=== DATA SECTION ===
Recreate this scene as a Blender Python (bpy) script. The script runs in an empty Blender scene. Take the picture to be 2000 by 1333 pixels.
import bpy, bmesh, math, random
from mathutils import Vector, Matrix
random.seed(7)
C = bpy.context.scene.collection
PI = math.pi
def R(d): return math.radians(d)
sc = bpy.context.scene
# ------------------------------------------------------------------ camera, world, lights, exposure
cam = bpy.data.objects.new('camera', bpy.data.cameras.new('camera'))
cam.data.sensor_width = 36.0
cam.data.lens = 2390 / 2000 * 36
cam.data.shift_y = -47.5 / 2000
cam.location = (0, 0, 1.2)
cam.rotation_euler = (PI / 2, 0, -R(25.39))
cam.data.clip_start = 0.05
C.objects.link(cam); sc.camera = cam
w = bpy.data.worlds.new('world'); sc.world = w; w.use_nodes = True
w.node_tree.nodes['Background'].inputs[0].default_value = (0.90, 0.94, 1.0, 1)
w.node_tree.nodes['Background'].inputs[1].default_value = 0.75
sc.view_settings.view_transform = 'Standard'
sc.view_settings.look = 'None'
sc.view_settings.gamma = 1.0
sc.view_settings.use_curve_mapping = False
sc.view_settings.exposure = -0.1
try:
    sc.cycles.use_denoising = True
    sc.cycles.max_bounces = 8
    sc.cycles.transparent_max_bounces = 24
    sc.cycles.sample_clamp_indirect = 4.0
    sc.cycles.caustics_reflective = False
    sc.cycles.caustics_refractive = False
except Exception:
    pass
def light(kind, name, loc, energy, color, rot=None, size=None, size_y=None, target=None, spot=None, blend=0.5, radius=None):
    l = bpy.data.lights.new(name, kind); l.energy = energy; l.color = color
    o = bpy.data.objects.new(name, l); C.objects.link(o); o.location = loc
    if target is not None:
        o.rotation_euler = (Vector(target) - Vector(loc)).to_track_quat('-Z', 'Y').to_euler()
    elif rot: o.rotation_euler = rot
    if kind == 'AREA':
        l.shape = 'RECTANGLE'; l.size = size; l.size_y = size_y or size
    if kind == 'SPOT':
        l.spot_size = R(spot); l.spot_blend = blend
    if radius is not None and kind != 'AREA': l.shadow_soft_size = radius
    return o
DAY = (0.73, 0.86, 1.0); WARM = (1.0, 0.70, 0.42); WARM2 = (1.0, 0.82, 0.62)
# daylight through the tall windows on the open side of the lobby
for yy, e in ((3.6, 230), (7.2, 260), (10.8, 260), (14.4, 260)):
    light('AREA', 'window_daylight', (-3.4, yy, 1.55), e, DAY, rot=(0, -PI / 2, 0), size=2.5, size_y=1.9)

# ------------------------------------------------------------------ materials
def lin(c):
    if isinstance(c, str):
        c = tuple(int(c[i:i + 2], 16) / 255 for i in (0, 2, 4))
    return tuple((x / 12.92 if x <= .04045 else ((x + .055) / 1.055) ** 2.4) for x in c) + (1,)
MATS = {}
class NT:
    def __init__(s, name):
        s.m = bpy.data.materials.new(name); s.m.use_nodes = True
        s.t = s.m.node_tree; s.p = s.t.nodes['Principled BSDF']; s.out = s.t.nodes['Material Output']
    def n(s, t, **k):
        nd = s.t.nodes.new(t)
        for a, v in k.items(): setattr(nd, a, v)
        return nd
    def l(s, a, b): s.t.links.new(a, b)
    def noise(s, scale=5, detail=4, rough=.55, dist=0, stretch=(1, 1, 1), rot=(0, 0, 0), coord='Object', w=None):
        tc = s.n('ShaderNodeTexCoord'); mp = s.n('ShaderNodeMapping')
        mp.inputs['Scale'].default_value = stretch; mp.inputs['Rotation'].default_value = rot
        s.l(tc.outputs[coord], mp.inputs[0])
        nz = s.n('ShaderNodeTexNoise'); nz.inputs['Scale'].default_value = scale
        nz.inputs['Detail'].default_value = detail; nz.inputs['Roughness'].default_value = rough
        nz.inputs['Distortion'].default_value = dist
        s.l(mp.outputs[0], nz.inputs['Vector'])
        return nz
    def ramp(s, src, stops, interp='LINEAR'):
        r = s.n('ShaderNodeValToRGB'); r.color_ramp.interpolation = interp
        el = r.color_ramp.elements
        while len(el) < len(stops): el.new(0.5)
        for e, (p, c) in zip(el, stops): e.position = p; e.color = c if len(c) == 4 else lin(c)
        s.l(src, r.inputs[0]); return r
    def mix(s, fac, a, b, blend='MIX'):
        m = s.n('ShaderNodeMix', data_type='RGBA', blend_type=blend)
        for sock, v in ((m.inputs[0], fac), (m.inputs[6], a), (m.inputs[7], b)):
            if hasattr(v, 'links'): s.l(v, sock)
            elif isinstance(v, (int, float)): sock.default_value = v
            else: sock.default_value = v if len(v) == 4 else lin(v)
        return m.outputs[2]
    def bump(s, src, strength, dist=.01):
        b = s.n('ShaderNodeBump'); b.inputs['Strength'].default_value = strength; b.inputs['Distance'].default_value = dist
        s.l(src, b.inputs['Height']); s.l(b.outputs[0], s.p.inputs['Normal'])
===
TASK GOAL:
Repeat the material from above exactly, word for word.

SOLVED PROBLEM:
Recreate this scene as a Blender Python (bpy) script. The script runs in an empty Blender scene. Take the picture to be 2000 by 1333 pixels.
import bpy, bmesh, math, random
from mathutils import Vector, Matrix
random.seed(7)
C = bpy.context.scene.collection
PI = math.pi
def R(d): return math.radians(d)
sc = bpy.context.scene
# ------------------------------------------------------------------ camera, world, lights, exposure
cam = bpy.data.objects.new('camera', bpy.data.cameras.new('camera'))
cam.data.sensor_width = 36.0
cam.data.lens = 2390 / 2000 * 36
cam.data.shift_y = -47.5 / 2000
cam.location = (0, 0, 1.2)
cam.rotation_euler = (PI / 2, 0, -R(25.39))
cam.data.clip_start = 0.05
C.objects.link(cam); sc.camera = cam
w = bpy.data.worlds.new('world'); sc.world = w; w.use_nodes = True
w.node_tree.nodes['Background'].inputs[0].default_value = (0.90, 0.94, 1.0, 1)
w.node_tree.nodes['Background'].inputs[1].default_value = 0.75
sc.view_settings.view_transform = 'Standard'
sc.view_settings.look = 'None'
sc.view_settings.gamma = 1.0
sc.view_settings.use_curve_mapping = False
sc.view_settings.exposure = -0.1
try:
    sc.cycles.use_denoising = True
    sc.cycles.max_bounces = 8
    sc.cycles.transparent_max_bounces = 24
    sc.cycles.sample_clamp_indirect = 4.0
    sc.cycles.caustics_reflective = False
    sc.cycles.caustics_refractive = False
except Exception:
    pass
def light(kind, name, loc, energy, color, rot=None, size=None, size_y=None, target=None, spot=None, blend=0.5, radius=None):
    l = bpy.data.lights.new(name, kind); l.energy = energy; l.color = color
    o = bpy.data.objects.new(name, l); C.objects.link(o); o.location = loc
    if target is not None:
        o.rotation_euler = (Vector(target) - Vector(loc)).to_track_quat('-Z', 'Y').to_euler()
    elif rot: o.rotation_euler = rot
    if kind == 'AREA':
        l.shape = 'RECTANGLE'; l.size = size; l.size_y = size_y or size
    if kind == 'SPOT':
        l.spot_size = R(spot); l.spot_blend = blend
    if radius is not None and kind != 'AREA': l.shadow_soft_size = radius
    return o
DAY = (0.73, 0.86, 1.0); WARM = (1.0, 0.70, 0.42); WARM2 = (1.0, 0.82, 0.62)
# daylight through the tall windows on the open side of the lobby
for yy, e in ((3.6, 230), (7.2, 260), (10.8, 260), (14.4, 260)):
    light('AREA', 'window_daylight', (-3.4, yy, 1.55), e, DAY, rot=(0, -PI / 2, 0), size=2.5, size_y=1.9)

# ------------------------------------------------------------------ materials
def lin(c):
    if isinstance(c, str):
        c = tuple(int(c[i:i + 2], 16) / 255 for i in (0, 2, 4))
    return tuple((x / 12.92 if x <= .04045 else ((x + .055) / 1.055) ** 2.4) for x in c) + (1,)
MATS = {}
class NT:
    def __init__(s, name):
        s.m = bpy.data.materials.new(name); s.m.use_nodes = True
        s.t = s.m.node_tree; s.p = s.t.nodes['Principled BSDF']; s.out = s.t.nodes['Material Output']
    def n(s, t, **k):
        nd = s.t.nodes.new(t)
        for a, v in k.items(): setattr(nd, a, v)
        return nd
    def l(s, a, b): s.t.links.new(a, b)
    def noise(s, scale=5, detail=4, rough=.55, dist=0, stretch=(1, 1, 1), rot=(0, 0, 0), coord='Object', w=None):
        tc = s.n('ShaderNodeTexCoord'); mp = s.n('ShaderNodeMapping')
        mp.inputs['Scale'].default_value = stretch; mp.inputs['Rotation'].default_value = rot
        s.l(tc.outputs[coord], mp.inputs[0])
        nz = s.n('ShaderNodeTexNoise'); nz.inputs['Scale'].default_value = scale
        nz.inputs['Detail'].default_value = detail; nz.inputs['Roughness'].default_value = rough
        nz.inputs['Distortion'].default_value = dist
        s.l(mp.outputs[0], nz.inputs['Vector'])
        return nz
    def ramp(s, src, stops, interp='LINEAR'):
        r = s.n('ShaderNodeValToRGB'); r.color_ramp.interpolation = interp
        el = r.color_ramp.elements
        while len(el) < len(stops): el.new(0.5)
        for e, (p, c) in zip(el, stops): e.position = p; e.color = c if len(c) == 4 else lin(c)
        s.l(src, r.inputs[0]); return r
    def mix(s, fac, a, b, blend='MIX'):
        m = s.n('ShaderNodeMix', data_type='RGBA', blend_type=blend)
        for sock, v in ((m.inputs[0], fac), (m.inputs[6], a), (m.inputs[7], b)):
            if hasattr(v, 'links'): s.l(v, sock)
            elif isinstance(v, (int, float)): sock.default_value = v
            else: sock.default_value = v if len(v) == 4 else lin(v)
        return m.outputs[2]
    def bump(s, src, strength, dist=.01):
        b = s.n('ShaderNodeBump'); b.inputs['Strength'].default_value = strength; b.inputs['Distance'].default_value = dist
        s.l(src, b.inputs['Height']); s.l(b.outputs[0], s.p.inputs['Normal'])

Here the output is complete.